Texas could be like New York. That might not be the perfect message to give to a Texas House panel, but in this case, Brian O'Leary, vice president of NBC/Universal, was talking film incentives not Yankee pride when he described how they brought the film industry back to New York City. Keeping Friday Night Lights shooting in Austin may come down to whether Texas backs an incentive plan that would offer $10 million a year for two years, O'Leary told the Culture, Recreation, and Tourism Committee of the legislation proposed by Austin Rep. Dawnna Dukes. Projects would have to spend more than $10 million in Texas to receive up to $1.5 million back based on 20% of the wages they pay to Texans. Episodic television series that spend at least $10 million locally could get up to $2 million each.
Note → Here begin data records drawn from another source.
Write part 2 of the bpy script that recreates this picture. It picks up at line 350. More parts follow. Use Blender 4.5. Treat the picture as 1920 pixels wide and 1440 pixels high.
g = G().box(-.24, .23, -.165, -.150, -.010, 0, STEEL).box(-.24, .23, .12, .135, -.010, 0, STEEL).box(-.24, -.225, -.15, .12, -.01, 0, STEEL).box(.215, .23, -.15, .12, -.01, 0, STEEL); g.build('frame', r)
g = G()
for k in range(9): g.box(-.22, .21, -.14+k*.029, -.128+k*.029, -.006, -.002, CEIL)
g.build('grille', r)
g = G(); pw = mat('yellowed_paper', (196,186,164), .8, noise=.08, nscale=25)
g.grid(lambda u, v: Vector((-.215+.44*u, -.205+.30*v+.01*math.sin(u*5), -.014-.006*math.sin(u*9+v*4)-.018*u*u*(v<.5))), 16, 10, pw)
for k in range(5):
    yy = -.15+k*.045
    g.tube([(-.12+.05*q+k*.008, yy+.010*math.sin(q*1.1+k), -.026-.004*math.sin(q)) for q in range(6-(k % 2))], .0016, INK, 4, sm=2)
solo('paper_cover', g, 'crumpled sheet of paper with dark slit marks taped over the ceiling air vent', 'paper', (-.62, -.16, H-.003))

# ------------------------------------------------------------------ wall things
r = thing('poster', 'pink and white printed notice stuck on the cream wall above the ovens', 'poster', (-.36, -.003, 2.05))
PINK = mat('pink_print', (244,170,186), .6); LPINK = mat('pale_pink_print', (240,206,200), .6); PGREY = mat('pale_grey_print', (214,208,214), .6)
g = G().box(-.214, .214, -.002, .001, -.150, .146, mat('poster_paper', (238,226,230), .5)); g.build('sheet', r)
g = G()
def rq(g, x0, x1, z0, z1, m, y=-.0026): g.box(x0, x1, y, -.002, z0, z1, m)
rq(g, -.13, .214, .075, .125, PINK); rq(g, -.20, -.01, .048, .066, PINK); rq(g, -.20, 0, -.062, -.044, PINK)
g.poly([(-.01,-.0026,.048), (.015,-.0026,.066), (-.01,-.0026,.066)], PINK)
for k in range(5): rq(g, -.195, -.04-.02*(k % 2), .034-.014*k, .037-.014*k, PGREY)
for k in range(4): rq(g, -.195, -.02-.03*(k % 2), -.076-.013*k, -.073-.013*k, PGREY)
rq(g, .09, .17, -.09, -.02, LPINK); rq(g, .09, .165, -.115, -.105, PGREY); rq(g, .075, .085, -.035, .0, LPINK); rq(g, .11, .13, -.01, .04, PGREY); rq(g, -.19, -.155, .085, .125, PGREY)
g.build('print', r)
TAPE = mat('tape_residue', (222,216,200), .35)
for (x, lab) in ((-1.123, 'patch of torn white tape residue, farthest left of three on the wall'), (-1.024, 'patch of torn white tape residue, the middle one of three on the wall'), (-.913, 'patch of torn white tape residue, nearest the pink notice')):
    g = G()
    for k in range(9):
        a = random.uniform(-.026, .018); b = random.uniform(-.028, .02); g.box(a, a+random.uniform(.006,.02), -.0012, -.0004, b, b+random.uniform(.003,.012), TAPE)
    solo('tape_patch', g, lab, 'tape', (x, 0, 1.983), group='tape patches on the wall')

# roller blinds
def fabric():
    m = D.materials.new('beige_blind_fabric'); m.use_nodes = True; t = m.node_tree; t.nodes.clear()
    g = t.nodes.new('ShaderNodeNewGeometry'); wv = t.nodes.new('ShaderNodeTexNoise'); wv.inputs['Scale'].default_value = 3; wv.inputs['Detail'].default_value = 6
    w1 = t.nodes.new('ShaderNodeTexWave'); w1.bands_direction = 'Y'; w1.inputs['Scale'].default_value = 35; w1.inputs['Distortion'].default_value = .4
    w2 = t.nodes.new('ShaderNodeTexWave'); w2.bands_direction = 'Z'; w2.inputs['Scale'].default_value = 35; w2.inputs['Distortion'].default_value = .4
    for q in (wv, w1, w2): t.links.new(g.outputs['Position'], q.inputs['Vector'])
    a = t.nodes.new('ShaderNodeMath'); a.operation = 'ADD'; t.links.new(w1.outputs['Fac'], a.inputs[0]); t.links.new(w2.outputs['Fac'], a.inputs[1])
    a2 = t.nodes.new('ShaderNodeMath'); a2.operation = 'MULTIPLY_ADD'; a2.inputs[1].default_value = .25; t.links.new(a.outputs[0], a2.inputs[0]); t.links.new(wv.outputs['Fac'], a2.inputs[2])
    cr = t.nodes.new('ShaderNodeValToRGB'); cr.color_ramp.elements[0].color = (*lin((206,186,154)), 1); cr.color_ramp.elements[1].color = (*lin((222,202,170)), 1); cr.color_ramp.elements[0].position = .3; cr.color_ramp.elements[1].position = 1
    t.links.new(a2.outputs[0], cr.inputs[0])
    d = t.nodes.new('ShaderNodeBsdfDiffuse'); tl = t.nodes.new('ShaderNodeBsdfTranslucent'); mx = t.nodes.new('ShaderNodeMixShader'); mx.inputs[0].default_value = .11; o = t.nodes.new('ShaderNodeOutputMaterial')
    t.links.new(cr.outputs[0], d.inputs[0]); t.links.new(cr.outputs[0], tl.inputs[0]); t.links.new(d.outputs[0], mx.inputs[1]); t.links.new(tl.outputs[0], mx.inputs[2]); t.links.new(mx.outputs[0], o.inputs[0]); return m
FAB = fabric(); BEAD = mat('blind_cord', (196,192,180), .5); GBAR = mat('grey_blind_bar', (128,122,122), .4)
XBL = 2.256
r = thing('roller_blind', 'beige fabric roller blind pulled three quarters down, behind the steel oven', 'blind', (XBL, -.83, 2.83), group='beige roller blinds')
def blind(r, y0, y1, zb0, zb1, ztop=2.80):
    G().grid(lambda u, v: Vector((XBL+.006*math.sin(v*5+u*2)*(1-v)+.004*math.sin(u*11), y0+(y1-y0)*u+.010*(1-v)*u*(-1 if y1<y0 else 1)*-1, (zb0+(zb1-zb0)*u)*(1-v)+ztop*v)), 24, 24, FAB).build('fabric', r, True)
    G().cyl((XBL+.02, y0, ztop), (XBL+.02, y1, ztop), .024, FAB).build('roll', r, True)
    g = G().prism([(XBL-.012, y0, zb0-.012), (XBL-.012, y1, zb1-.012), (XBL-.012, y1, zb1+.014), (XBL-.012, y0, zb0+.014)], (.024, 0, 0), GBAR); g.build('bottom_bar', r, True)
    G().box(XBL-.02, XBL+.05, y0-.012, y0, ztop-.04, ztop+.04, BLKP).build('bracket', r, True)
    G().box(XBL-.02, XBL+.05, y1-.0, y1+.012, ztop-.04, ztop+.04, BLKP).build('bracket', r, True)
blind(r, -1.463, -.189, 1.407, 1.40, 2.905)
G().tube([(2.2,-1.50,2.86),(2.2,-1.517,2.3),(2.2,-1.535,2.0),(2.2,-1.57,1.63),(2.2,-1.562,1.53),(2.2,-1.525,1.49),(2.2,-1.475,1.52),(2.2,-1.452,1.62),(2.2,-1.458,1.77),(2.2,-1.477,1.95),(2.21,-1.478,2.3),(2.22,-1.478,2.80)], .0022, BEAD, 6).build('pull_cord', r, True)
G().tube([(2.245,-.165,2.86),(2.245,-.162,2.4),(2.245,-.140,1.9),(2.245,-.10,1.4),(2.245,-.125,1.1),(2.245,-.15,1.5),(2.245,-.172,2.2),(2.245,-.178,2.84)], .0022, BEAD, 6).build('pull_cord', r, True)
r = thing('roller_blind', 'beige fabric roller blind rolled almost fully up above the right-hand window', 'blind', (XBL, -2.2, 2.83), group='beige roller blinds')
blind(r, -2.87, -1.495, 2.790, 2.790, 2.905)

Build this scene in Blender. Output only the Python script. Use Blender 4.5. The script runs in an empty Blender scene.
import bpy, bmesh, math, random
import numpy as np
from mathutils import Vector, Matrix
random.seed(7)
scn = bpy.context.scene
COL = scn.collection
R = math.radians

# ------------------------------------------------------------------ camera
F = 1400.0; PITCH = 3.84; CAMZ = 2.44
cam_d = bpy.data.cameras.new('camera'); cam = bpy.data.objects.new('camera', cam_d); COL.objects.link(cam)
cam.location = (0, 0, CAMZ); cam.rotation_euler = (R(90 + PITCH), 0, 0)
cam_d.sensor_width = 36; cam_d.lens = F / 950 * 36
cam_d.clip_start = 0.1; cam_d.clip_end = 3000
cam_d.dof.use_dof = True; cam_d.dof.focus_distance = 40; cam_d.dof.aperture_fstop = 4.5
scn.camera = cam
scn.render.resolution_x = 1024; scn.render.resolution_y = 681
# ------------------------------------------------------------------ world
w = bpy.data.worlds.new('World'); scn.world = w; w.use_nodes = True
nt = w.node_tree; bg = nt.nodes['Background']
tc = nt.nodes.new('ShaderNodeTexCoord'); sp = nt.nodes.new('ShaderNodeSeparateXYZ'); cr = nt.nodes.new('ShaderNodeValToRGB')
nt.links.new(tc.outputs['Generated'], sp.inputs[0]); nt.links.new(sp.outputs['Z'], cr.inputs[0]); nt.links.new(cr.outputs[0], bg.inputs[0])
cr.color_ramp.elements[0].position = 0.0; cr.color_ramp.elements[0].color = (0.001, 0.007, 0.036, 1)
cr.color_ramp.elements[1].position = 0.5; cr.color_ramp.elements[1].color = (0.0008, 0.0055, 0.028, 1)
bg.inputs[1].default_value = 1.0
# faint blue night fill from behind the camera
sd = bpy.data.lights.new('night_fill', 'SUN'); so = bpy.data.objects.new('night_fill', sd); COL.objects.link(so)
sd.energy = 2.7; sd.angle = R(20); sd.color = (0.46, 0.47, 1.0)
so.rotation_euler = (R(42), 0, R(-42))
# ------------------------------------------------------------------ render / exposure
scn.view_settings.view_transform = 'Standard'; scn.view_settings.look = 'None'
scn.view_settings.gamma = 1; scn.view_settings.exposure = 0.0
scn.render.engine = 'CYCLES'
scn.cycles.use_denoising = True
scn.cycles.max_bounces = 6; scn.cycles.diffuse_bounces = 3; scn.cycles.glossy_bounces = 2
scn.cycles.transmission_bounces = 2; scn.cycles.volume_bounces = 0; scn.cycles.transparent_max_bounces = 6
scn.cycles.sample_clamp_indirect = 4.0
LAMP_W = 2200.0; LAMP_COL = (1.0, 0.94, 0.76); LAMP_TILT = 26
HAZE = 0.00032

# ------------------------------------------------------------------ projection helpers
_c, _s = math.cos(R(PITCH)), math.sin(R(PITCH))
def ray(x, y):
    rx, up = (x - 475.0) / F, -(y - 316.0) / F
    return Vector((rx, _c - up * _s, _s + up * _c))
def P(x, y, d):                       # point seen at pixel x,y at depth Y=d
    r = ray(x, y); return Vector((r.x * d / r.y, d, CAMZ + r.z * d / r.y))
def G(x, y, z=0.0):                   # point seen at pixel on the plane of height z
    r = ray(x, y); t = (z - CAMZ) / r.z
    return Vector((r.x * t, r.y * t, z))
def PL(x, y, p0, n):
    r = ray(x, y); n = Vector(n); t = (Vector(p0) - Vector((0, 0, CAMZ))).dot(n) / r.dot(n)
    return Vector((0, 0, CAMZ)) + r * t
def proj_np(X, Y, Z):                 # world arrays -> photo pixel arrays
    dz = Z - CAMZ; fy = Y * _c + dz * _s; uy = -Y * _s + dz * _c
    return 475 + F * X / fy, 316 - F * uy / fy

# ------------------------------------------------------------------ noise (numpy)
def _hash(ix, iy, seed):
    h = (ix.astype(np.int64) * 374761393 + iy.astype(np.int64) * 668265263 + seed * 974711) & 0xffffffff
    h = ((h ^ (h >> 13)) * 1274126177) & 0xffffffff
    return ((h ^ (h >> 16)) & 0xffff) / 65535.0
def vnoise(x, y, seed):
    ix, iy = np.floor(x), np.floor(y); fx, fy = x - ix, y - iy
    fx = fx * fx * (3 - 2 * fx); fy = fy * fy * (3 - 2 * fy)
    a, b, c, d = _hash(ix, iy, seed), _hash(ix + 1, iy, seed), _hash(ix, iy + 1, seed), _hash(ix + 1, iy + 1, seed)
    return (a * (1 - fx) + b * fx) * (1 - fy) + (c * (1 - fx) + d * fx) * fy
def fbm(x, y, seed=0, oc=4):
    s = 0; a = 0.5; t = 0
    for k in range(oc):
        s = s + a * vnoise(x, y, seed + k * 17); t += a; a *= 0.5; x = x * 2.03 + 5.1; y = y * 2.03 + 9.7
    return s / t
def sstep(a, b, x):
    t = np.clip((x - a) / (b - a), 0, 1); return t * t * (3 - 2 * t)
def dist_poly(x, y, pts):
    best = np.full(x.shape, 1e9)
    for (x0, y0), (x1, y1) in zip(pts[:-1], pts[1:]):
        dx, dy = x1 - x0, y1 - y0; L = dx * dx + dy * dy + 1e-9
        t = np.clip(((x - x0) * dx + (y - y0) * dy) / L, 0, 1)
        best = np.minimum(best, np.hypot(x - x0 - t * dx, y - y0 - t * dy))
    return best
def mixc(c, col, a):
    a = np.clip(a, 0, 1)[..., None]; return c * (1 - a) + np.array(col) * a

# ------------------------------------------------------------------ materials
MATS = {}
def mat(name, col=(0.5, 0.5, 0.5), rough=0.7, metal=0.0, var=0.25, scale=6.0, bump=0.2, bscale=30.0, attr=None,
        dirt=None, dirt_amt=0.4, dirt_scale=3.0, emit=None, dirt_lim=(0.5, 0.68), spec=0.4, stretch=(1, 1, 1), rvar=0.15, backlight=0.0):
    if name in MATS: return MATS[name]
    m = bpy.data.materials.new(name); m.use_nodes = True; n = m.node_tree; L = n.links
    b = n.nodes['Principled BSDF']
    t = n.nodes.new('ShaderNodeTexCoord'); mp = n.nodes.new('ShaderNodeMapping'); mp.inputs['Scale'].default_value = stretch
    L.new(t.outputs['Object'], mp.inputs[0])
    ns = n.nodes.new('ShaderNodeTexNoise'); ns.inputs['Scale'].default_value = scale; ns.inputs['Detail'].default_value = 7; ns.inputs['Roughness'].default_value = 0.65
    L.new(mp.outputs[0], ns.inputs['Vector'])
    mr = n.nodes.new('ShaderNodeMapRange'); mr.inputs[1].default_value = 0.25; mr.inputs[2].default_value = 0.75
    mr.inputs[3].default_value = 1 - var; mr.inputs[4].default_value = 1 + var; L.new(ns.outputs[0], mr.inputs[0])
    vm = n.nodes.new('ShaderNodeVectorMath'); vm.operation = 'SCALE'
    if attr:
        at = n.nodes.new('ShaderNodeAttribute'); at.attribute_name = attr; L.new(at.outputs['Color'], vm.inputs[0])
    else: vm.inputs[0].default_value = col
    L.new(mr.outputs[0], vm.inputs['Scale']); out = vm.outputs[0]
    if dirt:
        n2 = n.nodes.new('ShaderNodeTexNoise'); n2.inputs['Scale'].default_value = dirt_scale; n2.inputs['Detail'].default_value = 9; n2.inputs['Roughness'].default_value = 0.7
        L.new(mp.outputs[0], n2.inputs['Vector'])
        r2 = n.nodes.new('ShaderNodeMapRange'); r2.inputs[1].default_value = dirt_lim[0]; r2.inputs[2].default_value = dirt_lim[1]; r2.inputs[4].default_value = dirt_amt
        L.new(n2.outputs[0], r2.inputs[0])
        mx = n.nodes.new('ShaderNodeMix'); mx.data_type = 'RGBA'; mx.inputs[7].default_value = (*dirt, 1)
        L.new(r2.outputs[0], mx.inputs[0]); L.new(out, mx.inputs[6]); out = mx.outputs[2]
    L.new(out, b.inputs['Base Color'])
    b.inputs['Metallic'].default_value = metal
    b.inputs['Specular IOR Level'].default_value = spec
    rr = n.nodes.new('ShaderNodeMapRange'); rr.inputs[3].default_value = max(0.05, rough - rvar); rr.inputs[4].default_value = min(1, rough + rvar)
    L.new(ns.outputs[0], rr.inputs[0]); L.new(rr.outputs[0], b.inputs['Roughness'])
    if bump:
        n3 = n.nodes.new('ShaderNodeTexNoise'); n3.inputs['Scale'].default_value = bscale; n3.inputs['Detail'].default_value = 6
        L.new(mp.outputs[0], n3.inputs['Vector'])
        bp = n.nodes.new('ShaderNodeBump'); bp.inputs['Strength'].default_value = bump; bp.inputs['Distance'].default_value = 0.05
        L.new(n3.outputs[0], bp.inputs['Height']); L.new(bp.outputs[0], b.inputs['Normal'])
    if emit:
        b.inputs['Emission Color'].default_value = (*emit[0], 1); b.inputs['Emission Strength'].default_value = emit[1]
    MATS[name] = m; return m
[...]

Could incentives trim the critically acclaimed but marginally rated show's bottom line enough for NBC to re-up for a second year of Austin shoots? "If the incentives were in effect today, it wouldn't be an issue," O'Leary said. "There are people with a real passion for this show. It's a matter of whether the economics work." The city of Austin is considering in April a plan that would rebate about $50,000 a year in fees for the production, Mayor Pro Tem Betty Dunkerley told the committee. Meanwhile, Dallas is in a similar battle to retain Prison Break for a second year of shooting. "We have an infrastructure in place and a history of men and women who want to work," said Hector Garcia, president of the Texas Motion Picture Alliance. The TXMPA is suggesting a larger $30 million a year incentive program is needed to compete with what is currently offered in states like New Mexico and Louisiana.
Notes from SXSW film
"Hobo With a Shotgun" won Robert Rodriguez's contest for the best fan fake grind-house trailer Rodriguez and Quentin Tarantino's upcoming Grindhouse includes many fake trailers. Director Jason Eisener of Nova Scotia said his shoot was interrupted by a police officer who radioed in: "I got a guy covered with blood. I need backup!" Rodriguez said he would love one day to make two sequels to Once Upon a Time in Mexico featuring Johnny Depp's blind CIA operative and noted that presidential hopeful Hillary Clinton helped him get guns across the border into Mexico for the first film
Add slasher teen flick All the Boys Love Mandy Lane to the list of films mistaken for porn while shooting in Central Texas (Teeth and its vagina dentate remains at the top of the list). The situation was easily diffused, said director Jonathan Levine, who once interned for Miramax and now sees his Bastrop-shot film ready for release by the Weinstein Co. after a sold-out SXSW screening
Houston-shot romantic comedy Love and Mary filled not one but two theatres at the Dobie for its premiere. Many in the crowd were director Elizabeth Harrison's family members who inspired characters in the film
Richard Linklater's last slackerish "real" job was as a night bellman at an Austin hotel in 1988, he said while being inducted into the Austin Film Society's Texas Film Hall of Fame. Of his film career, he said, "I'm like a surfer who caught a wave at the right time. Austin is a place where you can have a crazy dream that becomes a reality."
And the rest...
Robert De Niro's Raging Bull regalia, Backdraft hot pants, and Meet the Fockers fashions will be on display starting Monday in the lobby of the Harry Ransom Humanities Research Center. De Niro donated his collection to the center last year, and it's still being processed. This is a first look at what is to come. Look for free De Niro screenings as well, beginning with Bang the Drum Slowly at 7pm Monday in the Ransom Center's Prothro Theatre
Ellen Spiro has won the national Gracie Award for Troop 1500, her thought-provoking 2005 doc about a Girl Scout troop whose mothers are in a Gatesville prison. The award recognizes exemplary programming created for women, by women, and about women. She also will receive an Individual Achievement Award for Outstanding Directing at the American Women in Radio and Television gala in New York City on June 19.